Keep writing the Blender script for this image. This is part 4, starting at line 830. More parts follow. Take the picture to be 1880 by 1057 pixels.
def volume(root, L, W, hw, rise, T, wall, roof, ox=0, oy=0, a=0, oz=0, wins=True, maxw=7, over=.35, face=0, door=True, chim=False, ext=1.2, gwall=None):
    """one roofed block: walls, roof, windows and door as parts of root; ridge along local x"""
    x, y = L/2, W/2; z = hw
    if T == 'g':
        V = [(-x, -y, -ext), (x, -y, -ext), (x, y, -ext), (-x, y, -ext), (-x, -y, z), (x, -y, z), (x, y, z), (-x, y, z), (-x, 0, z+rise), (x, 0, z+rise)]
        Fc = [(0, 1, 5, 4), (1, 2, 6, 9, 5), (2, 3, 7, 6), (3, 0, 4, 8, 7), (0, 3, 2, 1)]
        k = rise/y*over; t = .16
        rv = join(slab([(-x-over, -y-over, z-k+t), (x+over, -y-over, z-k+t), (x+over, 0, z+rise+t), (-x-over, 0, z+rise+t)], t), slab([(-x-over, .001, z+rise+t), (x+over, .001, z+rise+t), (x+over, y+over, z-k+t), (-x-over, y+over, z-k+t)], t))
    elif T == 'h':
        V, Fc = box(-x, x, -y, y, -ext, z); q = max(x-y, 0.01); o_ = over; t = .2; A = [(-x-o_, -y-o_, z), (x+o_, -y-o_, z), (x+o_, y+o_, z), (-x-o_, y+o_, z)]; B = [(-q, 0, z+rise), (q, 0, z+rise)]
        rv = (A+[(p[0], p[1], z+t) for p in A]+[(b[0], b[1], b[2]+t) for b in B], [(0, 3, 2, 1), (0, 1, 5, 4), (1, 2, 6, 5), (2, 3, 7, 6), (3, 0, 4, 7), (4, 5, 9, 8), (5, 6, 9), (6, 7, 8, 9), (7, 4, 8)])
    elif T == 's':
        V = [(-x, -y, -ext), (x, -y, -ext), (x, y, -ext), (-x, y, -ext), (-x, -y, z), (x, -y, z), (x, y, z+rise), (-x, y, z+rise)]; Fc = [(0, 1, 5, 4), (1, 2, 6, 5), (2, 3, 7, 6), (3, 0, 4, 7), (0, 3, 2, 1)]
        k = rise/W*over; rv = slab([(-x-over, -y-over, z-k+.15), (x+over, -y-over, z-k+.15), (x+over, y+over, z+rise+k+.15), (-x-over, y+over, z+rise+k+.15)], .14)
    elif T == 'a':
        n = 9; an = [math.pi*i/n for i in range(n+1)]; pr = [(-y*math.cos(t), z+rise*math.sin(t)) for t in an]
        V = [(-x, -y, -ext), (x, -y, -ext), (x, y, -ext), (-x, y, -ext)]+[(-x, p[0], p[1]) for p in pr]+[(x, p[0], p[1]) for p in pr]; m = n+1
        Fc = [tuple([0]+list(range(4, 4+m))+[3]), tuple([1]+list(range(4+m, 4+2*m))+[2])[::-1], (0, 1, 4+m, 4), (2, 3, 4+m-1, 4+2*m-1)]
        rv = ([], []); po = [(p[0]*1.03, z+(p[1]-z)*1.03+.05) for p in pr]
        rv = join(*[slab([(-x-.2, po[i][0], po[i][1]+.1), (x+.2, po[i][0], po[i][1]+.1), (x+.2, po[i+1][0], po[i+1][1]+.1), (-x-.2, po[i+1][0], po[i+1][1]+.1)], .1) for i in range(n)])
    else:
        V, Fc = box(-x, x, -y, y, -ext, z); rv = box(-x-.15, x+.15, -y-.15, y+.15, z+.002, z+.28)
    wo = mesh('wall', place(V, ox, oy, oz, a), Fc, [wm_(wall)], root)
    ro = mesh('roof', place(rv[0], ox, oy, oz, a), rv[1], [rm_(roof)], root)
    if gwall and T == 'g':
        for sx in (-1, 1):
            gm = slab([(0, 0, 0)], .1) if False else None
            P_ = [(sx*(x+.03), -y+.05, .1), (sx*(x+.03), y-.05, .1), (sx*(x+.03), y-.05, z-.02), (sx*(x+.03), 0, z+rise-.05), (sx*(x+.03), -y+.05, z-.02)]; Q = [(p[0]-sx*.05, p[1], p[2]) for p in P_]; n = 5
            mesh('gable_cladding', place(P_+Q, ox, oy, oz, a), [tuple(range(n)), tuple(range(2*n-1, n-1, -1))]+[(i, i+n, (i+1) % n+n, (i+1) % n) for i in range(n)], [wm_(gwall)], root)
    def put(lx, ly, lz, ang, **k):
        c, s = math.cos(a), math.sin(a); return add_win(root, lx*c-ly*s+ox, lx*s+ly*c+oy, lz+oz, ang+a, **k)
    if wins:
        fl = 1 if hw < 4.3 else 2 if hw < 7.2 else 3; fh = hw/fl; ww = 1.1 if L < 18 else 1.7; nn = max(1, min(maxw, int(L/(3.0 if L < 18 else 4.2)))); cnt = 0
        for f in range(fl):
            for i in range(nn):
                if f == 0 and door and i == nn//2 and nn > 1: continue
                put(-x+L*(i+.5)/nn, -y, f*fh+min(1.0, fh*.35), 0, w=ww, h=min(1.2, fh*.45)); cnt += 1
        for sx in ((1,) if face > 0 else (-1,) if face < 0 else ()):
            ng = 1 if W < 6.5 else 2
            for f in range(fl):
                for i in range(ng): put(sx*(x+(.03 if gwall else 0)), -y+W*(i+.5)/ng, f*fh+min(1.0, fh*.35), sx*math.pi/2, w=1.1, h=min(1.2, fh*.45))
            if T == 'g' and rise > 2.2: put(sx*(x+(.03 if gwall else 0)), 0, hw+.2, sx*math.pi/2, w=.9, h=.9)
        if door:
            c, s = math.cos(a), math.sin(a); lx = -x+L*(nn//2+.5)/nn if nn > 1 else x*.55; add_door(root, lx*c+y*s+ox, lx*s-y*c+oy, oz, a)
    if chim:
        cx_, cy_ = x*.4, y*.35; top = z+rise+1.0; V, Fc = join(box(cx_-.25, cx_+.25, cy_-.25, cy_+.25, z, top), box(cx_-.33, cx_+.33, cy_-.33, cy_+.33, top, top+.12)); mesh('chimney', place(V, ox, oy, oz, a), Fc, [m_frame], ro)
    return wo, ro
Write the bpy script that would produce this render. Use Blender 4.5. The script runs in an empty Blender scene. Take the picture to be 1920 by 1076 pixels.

## What is expected
Print every record above exactly as written.

## The solution
Keep writing the Blender script for this image. This is part 4, starting at line 830. More parts follow. Take the picture to be 1880 by 1057 pixels.
def volume(root, L, W, hw, rise, T, wall, roof, ox=0, oy=0, a=0, oz=0, wins=True, maxw=7, over=.35, face=0, door=True, chim=False, ext=1.2, gwall=None):
    """one roofed block: walls, roof, windows and door as parts of root; ridge along local x"""
    x, y = L/2, W/2; z = hw
    if T == 'g':
        V = [(-x, -y, -ext), (x, -y, -ext), (x, y, -ext), (-x, y, -ext), (-x, -y, z), (x, -y, z), (x, y, z), (-x, y, z), (-x, 0, z+rise), (x, 0, z+rise)]
        Fc = [(0, 1, 5, 4), (1, 2, 6, 9, 5), (2, 3, 7, 6), (3, 0, 4, 8, 7), (0, 3, 2, 1)]
        k = rise/y*over; t = .16
        rv = join(slab([(-x-over, -y-over, z-k+t), (x+over, -y-over, z-k+t), (x+over, 0, z+rise+t), (-x-over, 0, z+rise+t)], t), slab([(-x-over, .001, z+rise+t), (x+over, .001, z+rise+t), (x+over, y+over, z-k+t), (-x-over, y+over, z-k+t)], t))
    elif T == 'h':
        V, Fc = box(-x, x, -y, y, -ext, z); q = max(x-y, 0.01); o_ = over; t = .2; A = [(-x-o_, -y-o_, z), (x+o_, -y-o_, z), (x+o_, y+o_, z), (-x-o_, y+o_, z)]; B = [(-q, 0, z+rise), (q, 0, z+rise)]
        rv = (A+[(p[0], p[1], z+t) for p in A]+[(b[0], b[1], b[2]+t) for b in B], [(0, 3, 2, 1), (0, 1, 5, 4), (1, 2, 6, 5), (2, 3, 7, 6), (3, 0, 4, 7), (4, 5, 9, 8), (5, 6, 9), (6, 7, 8, 9), (7, 4, 8)])
    elif T == 's':
        V = [(-x, -y, -ext), (x, -y, -ext), (x, y, -ext), (-x, y, -ext), (-x, -y, z), (x, -y, z), (x, y, z+rise), (-x, y, z+rise)]; Fc = [(0, 1, 5, 4), (1, 2, 6, 5), (2, 3, 7, 6), (3, 0, 4, 7), (0, 3, 2, 1)]
        k = rise/W*over; rv = slab([(-x-over, -y-over, z-k+.15), (x+over, -y-over, z-k+.15), (x+over, y+over, z+rise+k+.15), (-x-over, y+over, z+rise+k+.15)], .14)
    elif T == 'a':
        n = 9; an = [math.pi*i/n for i in range(n+1)]; pr = [(-y*math.cos(t), z+rise*math.sin(t)) for t in an]
        V = [(-x, -y, -ext), (x, -y, -ext), (x, y, -ext), (-x, y, -ext)]+[(-x, p[0], p[1]) for p in pr]+[(x, p[0], p[1]) for p in pr]; m = n+1
        Fc = [tuple([0]+list(range(4, 4+m))+[3]), tuple([1]+list(range(4+m, 4+2*m))+[2])[::-1], (0, 1, 4+m, 4), (2, 3, 4+m-1, 4+2*m-1)]
        rv = ([], []); po = [(p[0]*1.03, z+(p[1]-z)*1.03+.05) for p in pr]
        rv = join(*[slab([(-x-.2, po[i][0], po[i][1]+.1), (x+.2, po[i][0], po[i][1]+.1), (x+.2, po[i+1][0], po[i+1][1]+.1), (-x-.2, po[i+1][0], po[i+1][1]+.1)], .1) for i in range(n)])
    else:
        V, Fc = box(-x, x, -y, y, -ext, z); rv = box(-x-.15, x+.15, -y-.15, y+.15, z+.002, z+.28)
    wo = mesh('wall', place(V, ox, oy, oz, a), Fc, [wm_(wall)], root)
    ro = mesh('roof', place(rv[0], ox, oy, oz, a), rv[1], [rm_(roof)], root)
    if gwall and T == 'g':
        for sx in (-1, 1):
            gm = slab([(0, 0, 0)], .1) if False else None
            P_ = [(sx*(x+.03), -y+.05, .1), (sx*(x+.03), y-.05, .1), (sx*(x+.03), y-.05, z-.02), (sx*(x+.03), 0, z+rise-.05), (sx*(x+.03), -y+.05, z-.02)]; Q = [(p[0]-sx*.05, p[1], p[2]) for p in P_]; n = 5
            mesh('gable_cladding', place(P_+Q, ox, oy, oz, a), [tuple(range(n)), tuple(range(2*n-1, n-1, -1))]+[(i, i+n, (i+1) % n+n, (i+1) % n) for i in range(n)], [wm_(gwall)], root)
    def put(lx, ly, lz, ang, **k):
        c, s = math.cos(a), math.sin(a); return add_win(root, lx*c-ly*s+ox, lx*s+ly*c+oy, lz+oz, ang+a, **k)
    if wins:
        fl = 1 if hw < 4.3 else 2 if hw < 7.2 else 3; fh = hw/fl; ww = 1.1 if L < 18 else 1.7; nn = max(1, min(maxw, int(L/(3.0 if L < 18 else 4.2)))); cnt = 0
        for f in range(fl):
            for i in range(nn):
                if f == 0 and door and i == nn//2 and nn > 1: continue
                put(-x+L*(i+.5)/nn, -y, f*fh+min(1.0, fh*.35), 0, w=ww, h=min(1.2, fh*.45)); cnt += 1
        for sx in ((1,) if face > 0 else (-1,) if face < 0 else ()):
            ng = 1 if W < 6.5 else 2
            for f in range(fl):
                for i in range(ng): put(sx*(x+(.03 if gwall else 0)), -y+W*(i+.5)/ng, f*fh+min(1.0, fh*.35), sx*math.pi/2, w=1.1, h=min(1.2, fh*.45))
            if T == 'g' and rise > 2.2: put(sx*(x+(.03 if gwall else 0)), 0, hw+.2, sx*math.pi/2, w=.9, h=.9)
        if door:
            c, s = math.cos(a), math.sin(a); lx = -x+L*(nn//2+.5)/nn if nn > 1 else x*.55; add_door(root, lx*c+y*s+ox, lx*s-y*c+oy, oz, a)
    if chim:
        cx_, cy_ = x*.4, y*.35; top = z+rise+1.0; V, Fc = join(box(cx_-.25, cx_+.25, cy_-.25, cy_+.25, z, top), box(cx_-.33, cx_+.33, cy_-.33, cy_+.33, top, top+.12)); mesh('chimney', place(V, ox, oy, oz, a), Fc, [m_frame], ro)
    return wo, ro
Write the bpy script that would produce this render. Use Blender 4.5. The script runs in an empty Blender scene. Take the picture to be 1920 by 1076 pixels.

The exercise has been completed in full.